La película toma partido, en efecto, por Judas (interpretado con pasión por Carl Anderson), a quien se presenta como un títere con conciencia, el hombre que se niega a aceptar que Cristo sea algo más que un hombre y que es sabedor, desde su primera canción en solitario, de que la misión que Cristo podría llevar a cabo se ha perdido entre lisonjas. Suya es una frase que, todavía hoy, muchos reprochamos en términos parecidos a la iglesia: con el dinero de esos perfumes se podría dar de comer a los pobres.
En el otro lado, Jesucristo, interpretado al principio de manera algo desangelada por el bajito y guapetón Ted Neeley (fue un sex-symbol para las chavalas de mi época, y tendrían que haber visto hoy a mi mujer y a mi niña sentadas juntas admirándolo todavía), pero que en seguida le coge el pulso a su papel y se revela un grandísimo personaje en tanto se hace más humano. La gran canción Getsemaní, con su dosis de rebeldía e incomprensión y por fin sumisión alcanza en la garganta de Neeley (creo recordar que era de ascendencia cherokee) momentos de gran intensidad dramática que todavía hoy pone los pelos de punta.
En su día se calificó a la película de irreverente, antes de que la Iglesia se abriera un poco más a lo que le iba a caer encima y acabara por adaptar alguna de sus canciones para las misas. Recuerden que hubo una versión teatral en castellano, con muy buena adaptación de las letras y una más que notable interpretación por parte de Camilo Sesto en el papel principal. En las Hispacones (o sea, las convenciones de los frikis de la ciencia ficción), no sé si saben ustedes que este musical es una especie de himno oficioso y todo el mundo (nos traiciona la edad) se sabe canciones enteras que se cantan a coro.

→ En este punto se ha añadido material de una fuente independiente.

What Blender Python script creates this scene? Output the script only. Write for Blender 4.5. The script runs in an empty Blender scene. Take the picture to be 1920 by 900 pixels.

Por encima de la estética ya retro, de los pescozones a lo establecido (un Judas negro que, además, al final aparece convertido en ángel), la gran pregunta con la que el personaje acusa a Cristo, convertido en espectáculo de masas: ¿Sirvió de algo? Ojalá pudiéramos contestar a eso. Esa es la gran pregunta que se plantea Judas ("Sólo quiero saber"), la gran pregunta que llevamos dos mil años intentando responder, me temo que sin demasiado éxito nosotros tampoco.